Dataset excerpt:
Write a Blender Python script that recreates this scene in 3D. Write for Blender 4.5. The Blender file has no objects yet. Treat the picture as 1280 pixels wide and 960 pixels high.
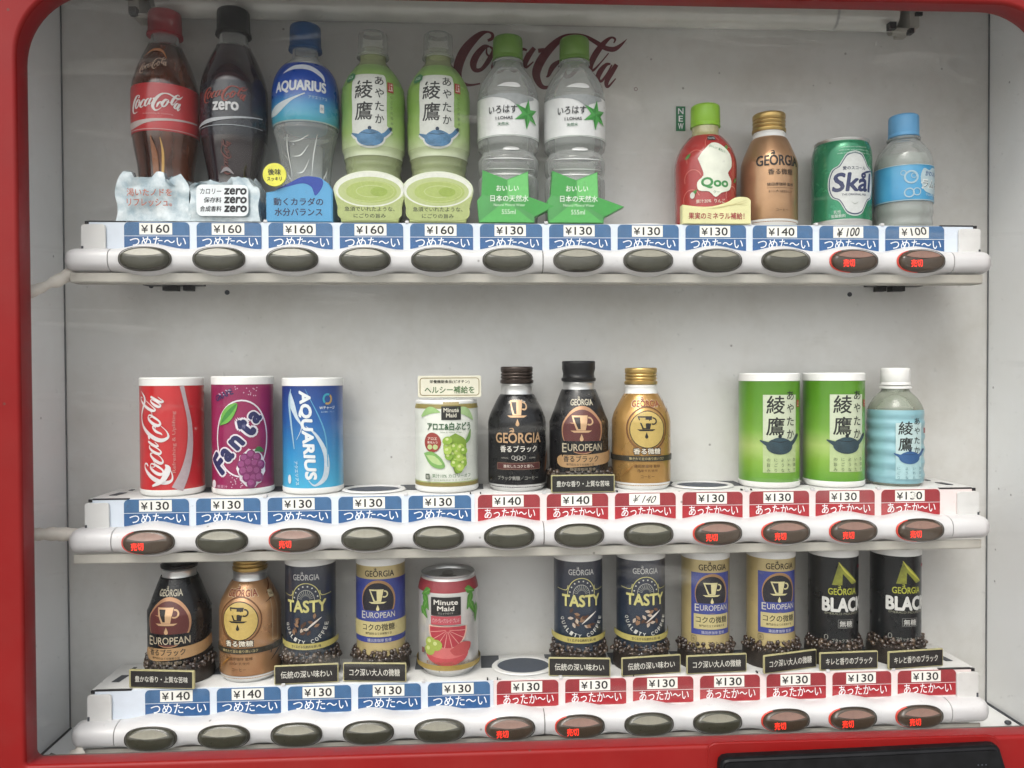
import bpy, bmesh, math, random
from math import sin, cos, pi, radians, sqrt
from mathutils import Vector, Matrix, noise
from mathutils.geometry import tessellate_polygon
random.seed(7)
S = bpy.context.scene
COL = S.collection

# ------------------------------------------------------------------ camera
cam_d = bpy.data.cameras.new('camera')
cam = bpy.data.objects.new('camera', cam_d); COL.objects.link(cam); S.camera = cam
yaw, pit, rol = .0551, -.0162, -.0046
fw = Vector((sin(yaw)*cos(pit), cos(yaw)*cos(pit), sin(pit)))
rt0 = Vector((cos(yaw), -sin(yaw), 0)); up0 = rt0.cross(fw)
rt = cos(rol)*rt0 + sin(rol)*up0; up = -sin(rol)*rt0 + cos(rol)*up0
M = Matrix((rt, up, -fw)).transposed().to_4x4(); M.translation = (-.0807, -.8504, .176)
cam.matrix_world = M
cam_d.sensor_width = 36; cam_d.lens = 36*1005/1280
cam_d.clip_start = .02; cam_d.clip_end = 500

# ------------------------------------------------------------------ light
SUN_EL, SUN_AZ = radians(54), radians(205)      # azimuth measured clockwise from +Y (north): the sun is behind the viewer, a little to the left
W = bpy.data.worlds.new('World'); S.world = W; W.use_nodes = True
nt = W.node_tree; bg = nt.nodes['Background']
sky = nt.nodes.new('ShaderNodeTexSky'); sky.sky_type = 'NISHITA'; sky.sun_disc = False
sky.sun_elevation = SUN_EL; sky.sun_rotation = SUN_AZ
sky.dust_density = 4; sky.air_density = 1.0; sky.ozone_density = 1
hs = nt.nodes.new('ShaderNodeHueSaturation'); hs.inputs['Saturation'].default_value = .28
nt.links.new(sky.outputs[0], hs.inputs['Color']); nt.links.new(hs.outputs[0], bg.inputs[0])
bg.inputs[1].default_value = .15
sl = bpy.data.lights.new('sun', 'SUN'); sl.energy = .5; sl.angle = radians(24); sl.color = (1, .98, .95)
so = bpy.data.objects.new('sun', sl); COL.objects.link(so)
sd = Vector((sin(SUN_AZ)*cos(SUN_EL), cos(SUN_AZ)*cos(SUN_EL), sin(SUN_EL)))
so.rotation_euler = sd.to_track_quat('Z', 'Y').to_euler(); so.location = (0, -3, 3)
S.view_settings.view_transform = 'Standard'; S.view_settings.look = 'None'
S.view_settings.exposure = .96; S.view_settings.gamma = 1
S.render.engine = 'CYCLES'
S.cycles.max_bounces = 7; S.cycles.transparent_max_bounces = 24; S.cycles.diffuse_bounces = 4
S.cycles.glossy_bounces = 3; S.cycles.use_denoising = True

# ------------------------------------------------------------------ materials
def lin(h):
    h = h.lstrip('#'); c = [int(h[i:i+2], 16)/255 for i in (0, 2, 4)]
    return tuple(x/12.92 if x <= .04045 else ((x+.055)/1.055)**2.4 for x in c) + (1,)
MATS = {}
def mat(name, col, rough=.45, metal=0, coat=0, var=.08, scale=60, bump=0, spec=.5, emit=0, grad=None, alpha=None, dirt=0, stretch=None, col2=None):
    """principled paint / print / metal with a little noise in colour and roughness; grad = [(z, hex), ...] in object space"""
    if name in MATS: return MATS[name]
    m = bpy.data.materials.new(name); m.use_nodes = True; MATS[name] = m
    n = m.node_tree.nodes; l = m.node_tree.links; p = n['Principled BSDF']
    tc = n.new('ShaderNodeTexCoord'); nz = n.new('ShaderNodeTexNoise')
    nz.inputs['Scale'].default_value = scale; nz.inputs['Detail'].default_value = 5
    if stretch:
        mp = n.new('ShaderNodeMapping'); mp.inputs['Scale'].default_value = stretch
        l.new(tc.outputs['Object'], mp.inputs[0]); l.new(mp.outputs[0], nz.inputs['Vector'])
    else: l.new(tc.outputs['Object'], nz.inputs['Vector'])
    c = lin(col) if isinstance(col, str) else tuple(col)+(1,)
    mx = n.new('ShaderNodeMix'); mx.data_type = 'RGBA'
    mr = n.new('ShaderNodeMapRange'); mr.inputs[1].default_value = .35; mr.inputs[2].default_value = .7
    l.new(nz.outputs['Fac'], mr.inputs[0])
    if col2:
        l.new(mr.outputs[0], mx.inputs['Factor'])
        mx.inputs['A'].default_value = c; mx.inputs['B'].default_value = lin(col2)
    else:
        l.new(mr.outputs[0], mx.inputs['Factor'])
        mx.inputs['A'].default_value = tuple(x*(1-var) for x in c[:3])+(1,)
        mx.inputs['B'].default_value = tuple(min(1, x*(1+var)) for x in c[:3])+(1,)
    out = mx.outputs['Result']
    if grad:
        sp = n.new('ShaderNodeSeparateXYZ'); l.new(tc.outputs['Object'], sp.inputs[0])
        z0, z1 = grad[0][0], grad[-1][0]
        g = n.new('ShaderNodeMapRange'); g.inputs[1].default_value = z0; g.inputs[2].default_value = z1
        l.new(sp.outputs[2], g.inputs[0])
        cr = n.new('ShaderNodeValToRGB'); l.new(g.outputs[0], cr.inputs[0])
        e = cr.color_ramp.elements
        while len(e) < len(grad): e.new(.5)
        for k, (z, h) in enumerate(grad): e[k].position = (z-z0)/(z1-z0); e[k].color = lin(h)
        m2 = n.new('ShaderNodeMix'); m2.data_type = 'RGBA'; m2.blend_type = 'MULTIPLY'; m2.inputs['Factor'].default_value = .25
        l.new(cr.outputs[0], m2.inputs['A']); l.new(nz.outputs['Fac'], m2.inputs['B']); out = m2.outputs['Result']
    if dirt:  # dust and scuffs, with the pane's reflected streaks and veil painted in too
        nd = n.new('ShaderNodeTexNoise'); nd.inputs['Scale'].default_value = 7; nd.inputs['Detail'].default_value = 9; nd.inputs['Roughness'].default_value = .7
        l.new(tc.outputs['Object'], nd.inputs['Vector'])
        r2 = n.new('ShaderNodeMapRange'); r2.inputs[1].default_value = .42; r2.inputs[2].default_value = .8; r2.inputs[4].default_value = dirt
        l.new(nd.outputs['Fac'], r2.inputs[0])
        m3 = n.new('ShaderNodeMix'); m3.data_type = 'RGBA'; l.new(r2.outputs[0], m3.inputs['Factor'])
        l.new(out, m3.inputs['A']); m3.inputs['B'].default_value = lin('8a8272'); out = m3.outputs['Result']
        # small dark specks
        vo = n.new('ShaderNodeTexVoronoi'); vo.inputs['Scale'].default_value = 26; l.new(tc.outputs['Object'], vo.inputs['Vector'])
        r3 = n.new('ShaderNodeMapRange'); r3.inputs[1].default_value = .03; r3.inputs[2].default_value = .045; r3.inputs[3].default_value = .55; r3.inputs[4].default_value = 0
        l.new(vo.outputs['Distance'], r3.inputs[0])
        m4 = n.new('ShaderNodeMix'); m4.data_type = 'RGBA'; l.new(r3.outputs[0], m4.inputs['Factor'])
        l.new(out, m4.inputs['A']); m4.inputs['B'].default_value = lin('4a443c'); out = m4.outputs['Result']
    l.new(out, p.inputs['Base Color'])
    rr = n.new('ShaderNodeMapRange'); rr.inputs[3].default_value = max(.02, rough-.08); rr.inputs[4].default_value = rough+.1
    l.new(nz.outputs['Fac'], rr.inputs[0]); l.new(rr.outputs[0], p.inputs['Roughness'])
    p.inputs['Metallic'].default_value = metal; p.inputs['Coat Weight'].default_value = coat
    p.inputs['Coat Roughness'].default_value = .12; p.inputs['Specular IOR Level'].default_value = spec
    if emit:
        p.inputs['Emission Color'].default_value = c; p.inputs['Emission Strength'].default_value = emit
    if bump:
        b = n.new('ShaderNodeBump'); b.inputs['Strength'].default_value = bump; b.inputs['Distance'].default_value = .001
        l.new(nz.outputs['Fac'], b.inputs['Height']); l.new(b.outputs[0], p.inputs['Normal'])
    return m
def clear(name, tint, body=.12, bodycol='d8dcd8', edge='70787a', dirt=0, gloss=.9, edgef=.55):
    """thin clear plastic: mostly transparent, glancing parts turn milky, mirror highlights by fresnel"""
    if name in MATS: return MATS[name]
    m = bpy.data.materials.new(name); m.use_nodes = True; MATS[name] = m
    n = m.node_tree.nodes; l = m.node_tree.links; n.remove(n['Principled BSDF'])
    o = n['Material Output']; t = n.new('ShaderNodeBsdfTransparent'); t.inputs[0].default_value = lin(tint)
    d = n.new('ShaderNodeBsdfDiffuse'); d.inputs[0].default_value = lin(bodycol)
    lw = n.new('ShaderNodeLayerWeight'); lw.inputs[0].default_value = .35
    mr = n.new('ShaderNodeMapRange'); mr.inputs[1].default_value = .15; mr.inputs[2].default_value = 1; mr.inputs[3].default_value = body; mr.inputs[4].default_value = edgef
    l.new(lw.outputs['Facing'], mr.inputs[0]); fac = mr.outputs[0]
    if dirt:  # dust and scuffs, with the pane's reflected streaks and veil painted in too
        tc = n.new('ShaderNodeTexCoord')
        nz = n.new('ShaderNodeTexNoise'); nz.inputs['Scale'].default_value = 5; nz.inputs['Detail'].default_value = 8; nz.inputs['Distortion'].default_value = .6
        l.new(tc.outputs['Object'], nz.inputs['Vector'])
        r = n.new('ShaderNodeMapRange'); r.inputs[1].default_value = .3; r.inputs[2].default_value = .8; r.inputs[3].default_value = body*.6; r.inputs[4].default_value = body+dirt
        l.new(nz.outputs['Fac'], r.inputs[0])
        vo = n.new('ShaderNodeTexNoise'); vo.inputs['Scale'].default_value = 170; vo.inputs['Detail'].default_value = 3
        l.new(tc.outputs['Object'], vo.inputs['Vector'])
        r2 = n.new('ShaderNodeMapRange'); r2.inputs[1].default_value = .69; r2.inputs[2].default_value = .78; r2.inputs[4].default_value = .09
        l.new(vo.outputs['Fac'], r2.inputs[0])
        mp = n.new('ShaderNodeMapping'); mp.inputs['Rotation'].default_value = (0, .6, 0); mp.inputs['Scale'].default_value = (1.6, 1, 11)
        l.new(tc.outputs['Object'], mp.inputs[0]); sn = n.new('ShaderNodeTexNoise'); sn.inputs['Scale'].default_value = 2.2; sn.inputs['Detail'].default_value = 6; sn.inputs['Distortion'].default_value = 1.2
        l.new(mp.outputs[0], sn.inputs['Vector']); r3 = n.new('ShaderNodeMapRange'); r3.inputs[1].default_value = .60; r3.inputs[2].default_value = .80; r3.inputs[4].default_value = .09
        l.new(sn.outputs['Fac'], r3.inputs[0]); a0 = n.new('ShaderNodeMath'); l.new(r.outputs[0], a0.inputs[0]); l.new(r3.outputs[0], a0.inputs[1]); r = a0
        ad = n.new('ShaderNodeMath'); l.new(r.outputs[0], ad.inputs[0]); l.new(r2.outputs[0], ad.inputs[1]); fac = ad.outputs[0]
    m1 = n.new('ShaderNodeMixShader'); l.new(fac, m1.inputs[0]); l.new(t.outputs[0], m1.inputs[1]); l.new(d.outputs[0], m1.inputs[2])
    g = n.new('ShaderNodeBsdfGlossy'); g.inputs['Roughness'].default_value = .07
    fr = n.new('ShaderNodeFresnel'); fr.inputs[0].default_value = 1.47
    mu = n.new('ShaderNodeMath'); mu.operation = 'MULTIPLY'; mu.inputs[1].default_value = gloss; l.new(fr.outputs[0], mu.inputs[0])
    m2 = n.new('ShaderNodeMixShader'); l.new(mu.outputs[0], m2.inputs[0]); l.new(m1.outputs[0], m2.inputs[1]); l.new(g.outputs[0], m2.inputs[2])
    l.new(m2.outputs[0], o.inputs[0])
    return m
def pr(h, rough=.42): return mat('print_'+h, tuple(c*.8 for c in lin(h)[:3]), rough, var=.05, scale=300)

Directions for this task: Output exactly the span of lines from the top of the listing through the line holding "cam_d.clip_start = .02; cam_d.clip_end = 500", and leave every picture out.

Exercise solution:
Write a Blender Python script that recreates this scene in 3D. Write for Blender 4.5. The Blender file has no objects yet. Treat the picture as 1280 pixels wide and 960 pixels high.
import bpy, bmesh, math, random
from math import sin, cos, pi, radians, sqrt
from mathutils import Vector, Matrix, noise
from mathutils.geometry import tessellate_polygon
random.seed(7)
S = bpy.context.scene
COL = S.collection

# ------------------------------------------------------------------ camera
cam_d = bpy.data.cameras.new('camera')
cam = bpy.data.objects.new('camera', cam_d); COL.objects.link(cam); S.camera = cam
yaw, pit, rol = .0551, -.0162, -.0046
fw = Vector((sin(yaw)*cos(pit), cos(yaw)*cos(pit), sin(pit)))
rt0 = Vector((cos(yaw), -sin(yaw), 0)); up0 = rt0.cross(fw)
rt = cos(rol)*rt0 + sin(rol)*up0; up = -sin(rol)*rt0 + cos(rol)*up0
M = Matrix((rt, up, -fw)).transposed().to_4x4(); M.translation = (-.0807, -.8504, .176)
cam.matrix_world = M
cam_d.sensor_width = 36; cam_d.lens = 36*1005/1280
cam_d.clip_start = .02; cam_d.clip_end = 500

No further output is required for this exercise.